╔══

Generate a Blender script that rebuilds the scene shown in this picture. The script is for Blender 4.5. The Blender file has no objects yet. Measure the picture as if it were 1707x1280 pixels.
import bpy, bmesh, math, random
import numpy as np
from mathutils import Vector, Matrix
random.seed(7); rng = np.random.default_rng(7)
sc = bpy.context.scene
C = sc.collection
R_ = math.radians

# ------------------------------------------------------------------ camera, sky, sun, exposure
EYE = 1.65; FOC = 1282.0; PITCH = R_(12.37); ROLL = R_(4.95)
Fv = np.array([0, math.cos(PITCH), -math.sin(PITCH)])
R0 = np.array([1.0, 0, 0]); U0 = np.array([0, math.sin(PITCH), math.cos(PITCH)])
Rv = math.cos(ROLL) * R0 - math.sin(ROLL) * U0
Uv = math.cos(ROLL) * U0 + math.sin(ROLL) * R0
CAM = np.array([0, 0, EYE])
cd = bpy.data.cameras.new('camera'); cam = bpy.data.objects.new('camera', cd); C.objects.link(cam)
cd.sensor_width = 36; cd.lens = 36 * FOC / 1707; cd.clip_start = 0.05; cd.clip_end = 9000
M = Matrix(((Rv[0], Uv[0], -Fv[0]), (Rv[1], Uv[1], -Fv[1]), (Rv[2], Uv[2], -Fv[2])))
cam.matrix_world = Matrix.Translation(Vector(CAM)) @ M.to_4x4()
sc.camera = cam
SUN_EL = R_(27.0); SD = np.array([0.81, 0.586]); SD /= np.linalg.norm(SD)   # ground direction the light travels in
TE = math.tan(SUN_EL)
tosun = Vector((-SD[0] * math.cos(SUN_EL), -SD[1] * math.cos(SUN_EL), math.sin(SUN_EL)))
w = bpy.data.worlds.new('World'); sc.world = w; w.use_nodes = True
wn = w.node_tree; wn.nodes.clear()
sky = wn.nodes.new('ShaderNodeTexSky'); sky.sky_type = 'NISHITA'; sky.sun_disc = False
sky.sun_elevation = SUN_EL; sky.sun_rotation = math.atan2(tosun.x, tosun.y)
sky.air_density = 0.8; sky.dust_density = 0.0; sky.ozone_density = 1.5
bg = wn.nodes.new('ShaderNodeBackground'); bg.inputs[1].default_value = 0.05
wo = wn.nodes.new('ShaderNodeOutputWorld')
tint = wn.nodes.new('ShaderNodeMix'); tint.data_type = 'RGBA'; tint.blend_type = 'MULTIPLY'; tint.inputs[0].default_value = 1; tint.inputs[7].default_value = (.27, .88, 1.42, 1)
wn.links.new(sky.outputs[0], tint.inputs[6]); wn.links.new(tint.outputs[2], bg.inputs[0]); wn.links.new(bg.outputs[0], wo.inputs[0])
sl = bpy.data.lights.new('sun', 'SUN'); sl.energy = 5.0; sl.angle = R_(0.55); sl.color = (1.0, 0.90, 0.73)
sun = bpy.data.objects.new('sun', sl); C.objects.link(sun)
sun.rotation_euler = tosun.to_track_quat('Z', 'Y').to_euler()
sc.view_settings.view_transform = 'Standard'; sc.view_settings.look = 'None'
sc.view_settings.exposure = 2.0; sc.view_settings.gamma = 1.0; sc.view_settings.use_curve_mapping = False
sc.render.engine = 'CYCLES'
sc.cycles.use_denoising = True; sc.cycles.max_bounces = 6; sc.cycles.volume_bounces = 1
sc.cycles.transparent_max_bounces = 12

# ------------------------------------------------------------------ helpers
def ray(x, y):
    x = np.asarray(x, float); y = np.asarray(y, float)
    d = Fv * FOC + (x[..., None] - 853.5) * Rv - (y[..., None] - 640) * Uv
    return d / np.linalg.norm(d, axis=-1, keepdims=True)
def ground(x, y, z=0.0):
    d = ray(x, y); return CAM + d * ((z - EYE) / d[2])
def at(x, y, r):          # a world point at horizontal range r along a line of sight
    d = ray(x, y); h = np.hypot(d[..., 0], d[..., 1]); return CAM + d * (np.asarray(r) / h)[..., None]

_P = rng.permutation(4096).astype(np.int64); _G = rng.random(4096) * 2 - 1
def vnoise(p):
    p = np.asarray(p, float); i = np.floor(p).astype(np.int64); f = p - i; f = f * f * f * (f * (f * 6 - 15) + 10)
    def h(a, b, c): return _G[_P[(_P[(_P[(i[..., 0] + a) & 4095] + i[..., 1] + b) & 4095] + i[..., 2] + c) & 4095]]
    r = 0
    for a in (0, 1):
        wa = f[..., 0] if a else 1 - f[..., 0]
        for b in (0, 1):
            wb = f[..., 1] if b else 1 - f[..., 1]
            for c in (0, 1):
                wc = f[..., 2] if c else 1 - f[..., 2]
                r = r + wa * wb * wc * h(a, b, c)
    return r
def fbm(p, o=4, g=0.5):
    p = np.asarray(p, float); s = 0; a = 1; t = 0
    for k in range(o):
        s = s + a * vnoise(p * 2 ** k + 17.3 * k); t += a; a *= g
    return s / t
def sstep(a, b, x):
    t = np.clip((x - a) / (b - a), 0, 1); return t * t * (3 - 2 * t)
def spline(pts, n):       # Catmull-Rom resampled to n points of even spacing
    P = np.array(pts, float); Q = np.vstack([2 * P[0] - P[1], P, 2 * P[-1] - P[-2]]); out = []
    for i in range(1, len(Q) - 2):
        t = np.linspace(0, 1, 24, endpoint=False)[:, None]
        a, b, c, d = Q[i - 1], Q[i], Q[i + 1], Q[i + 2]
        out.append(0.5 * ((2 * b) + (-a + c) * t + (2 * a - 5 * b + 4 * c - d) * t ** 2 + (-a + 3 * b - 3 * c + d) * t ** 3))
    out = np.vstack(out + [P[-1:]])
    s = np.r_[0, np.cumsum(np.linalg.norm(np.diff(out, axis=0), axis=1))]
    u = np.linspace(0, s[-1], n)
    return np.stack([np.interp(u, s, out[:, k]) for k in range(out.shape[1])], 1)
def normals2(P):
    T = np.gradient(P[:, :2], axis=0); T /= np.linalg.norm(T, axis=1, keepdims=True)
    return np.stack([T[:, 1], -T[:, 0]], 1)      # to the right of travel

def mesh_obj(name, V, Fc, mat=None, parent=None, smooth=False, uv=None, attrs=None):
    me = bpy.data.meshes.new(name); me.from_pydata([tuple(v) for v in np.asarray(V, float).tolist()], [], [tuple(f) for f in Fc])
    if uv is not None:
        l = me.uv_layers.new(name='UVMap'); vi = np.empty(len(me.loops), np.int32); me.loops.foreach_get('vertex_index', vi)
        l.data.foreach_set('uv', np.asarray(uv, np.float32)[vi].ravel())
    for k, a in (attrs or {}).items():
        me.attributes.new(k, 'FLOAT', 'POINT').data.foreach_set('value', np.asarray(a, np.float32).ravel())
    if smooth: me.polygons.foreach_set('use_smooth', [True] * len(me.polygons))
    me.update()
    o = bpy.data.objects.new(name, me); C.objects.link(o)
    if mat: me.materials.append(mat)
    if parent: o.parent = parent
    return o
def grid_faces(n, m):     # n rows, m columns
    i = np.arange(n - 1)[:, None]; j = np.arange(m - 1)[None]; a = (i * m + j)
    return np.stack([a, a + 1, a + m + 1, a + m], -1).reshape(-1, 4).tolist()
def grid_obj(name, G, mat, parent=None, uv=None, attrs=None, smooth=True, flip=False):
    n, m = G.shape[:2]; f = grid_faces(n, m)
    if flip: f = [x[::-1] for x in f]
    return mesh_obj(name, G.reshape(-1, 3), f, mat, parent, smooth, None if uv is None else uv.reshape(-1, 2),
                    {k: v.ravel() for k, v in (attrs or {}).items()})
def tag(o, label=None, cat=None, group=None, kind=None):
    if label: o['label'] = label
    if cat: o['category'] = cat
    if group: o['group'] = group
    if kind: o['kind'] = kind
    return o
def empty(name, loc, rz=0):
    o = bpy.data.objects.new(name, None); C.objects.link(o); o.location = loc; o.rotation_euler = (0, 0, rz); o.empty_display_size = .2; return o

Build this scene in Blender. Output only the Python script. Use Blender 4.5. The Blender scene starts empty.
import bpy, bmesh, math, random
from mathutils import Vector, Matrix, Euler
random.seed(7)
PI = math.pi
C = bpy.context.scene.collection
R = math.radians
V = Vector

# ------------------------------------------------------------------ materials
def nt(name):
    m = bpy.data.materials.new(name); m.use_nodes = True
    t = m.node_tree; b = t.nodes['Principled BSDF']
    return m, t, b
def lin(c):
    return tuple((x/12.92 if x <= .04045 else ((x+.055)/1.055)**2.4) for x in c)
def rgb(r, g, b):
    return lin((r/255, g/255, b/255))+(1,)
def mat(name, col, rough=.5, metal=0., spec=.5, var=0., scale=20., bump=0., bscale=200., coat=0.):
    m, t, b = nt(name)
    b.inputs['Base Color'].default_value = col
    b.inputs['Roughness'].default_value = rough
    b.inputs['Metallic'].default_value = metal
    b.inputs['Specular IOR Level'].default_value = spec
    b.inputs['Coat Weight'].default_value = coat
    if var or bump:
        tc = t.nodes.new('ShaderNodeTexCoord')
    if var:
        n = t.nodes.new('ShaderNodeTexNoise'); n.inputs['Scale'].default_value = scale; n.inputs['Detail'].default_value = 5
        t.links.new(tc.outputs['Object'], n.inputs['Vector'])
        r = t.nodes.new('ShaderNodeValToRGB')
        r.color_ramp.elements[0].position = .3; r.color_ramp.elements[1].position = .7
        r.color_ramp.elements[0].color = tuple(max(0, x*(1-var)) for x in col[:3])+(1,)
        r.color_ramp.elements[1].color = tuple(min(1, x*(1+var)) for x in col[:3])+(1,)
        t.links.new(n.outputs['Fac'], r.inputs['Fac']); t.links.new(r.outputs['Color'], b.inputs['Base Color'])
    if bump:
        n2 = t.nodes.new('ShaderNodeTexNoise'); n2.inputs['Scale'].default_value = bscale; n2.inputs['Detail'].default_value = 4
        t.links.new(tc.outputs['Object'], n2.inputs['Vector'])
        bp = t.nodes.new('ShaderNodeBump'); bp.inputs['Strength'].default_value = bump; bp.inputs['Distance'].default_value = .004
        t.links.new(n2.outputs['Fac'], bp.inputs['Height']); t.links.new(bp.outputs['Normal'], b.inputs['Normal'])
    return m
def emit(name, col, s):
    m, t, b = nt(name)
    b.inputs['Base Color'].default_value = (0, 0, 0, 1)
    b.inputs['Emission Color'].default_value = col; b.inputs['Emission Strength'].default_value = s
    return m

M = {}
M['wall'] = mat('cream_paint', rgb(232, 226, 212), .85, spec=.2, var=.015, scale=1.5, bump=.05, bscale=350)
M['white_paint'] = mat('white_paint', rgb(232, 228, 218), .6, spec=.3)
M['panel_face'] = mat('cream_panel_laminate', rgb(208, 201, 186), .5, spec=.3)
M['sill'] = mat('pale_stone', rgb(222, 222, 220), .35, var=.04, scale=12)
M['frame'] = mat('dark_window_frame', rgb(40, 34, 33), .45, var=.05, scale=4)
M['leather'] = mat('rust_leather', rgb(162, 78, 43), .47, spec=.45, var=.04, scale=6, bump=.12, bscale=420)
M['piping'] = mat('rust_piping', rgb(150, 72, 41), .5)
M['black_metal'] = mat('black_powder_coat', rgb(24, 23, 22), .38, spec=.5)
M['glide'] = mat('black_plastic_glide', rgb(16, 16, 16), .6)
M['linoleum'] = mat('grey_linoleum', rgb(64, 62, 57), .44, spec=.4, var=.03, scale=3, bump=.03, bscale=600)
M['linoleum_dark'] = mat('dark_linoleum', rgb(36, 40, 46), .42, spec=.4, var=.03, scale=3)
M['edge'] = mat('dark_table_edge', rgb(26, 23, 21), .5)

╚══

• REQUIRED WORK: Write out the records exactly, starting at the first line and stopping after the line that contains "R_ = math.radians".

• SOLUTION FOR THIS EXERCISE:
Generate a Blender script that rebuilds the scene shown in this picture. The script is for Blender 4.5. The Blender file has no objects yet. Measure the picture as if it were 1707x1280 pixels.
import bpy, bmesh, math, random
import numpy as np
from mathutils import Vector, Matrix
random.seed(7); rng = np.random.default_rng(7)
sc = bpy.context.scene
C = sc.collection
R_ = math.radians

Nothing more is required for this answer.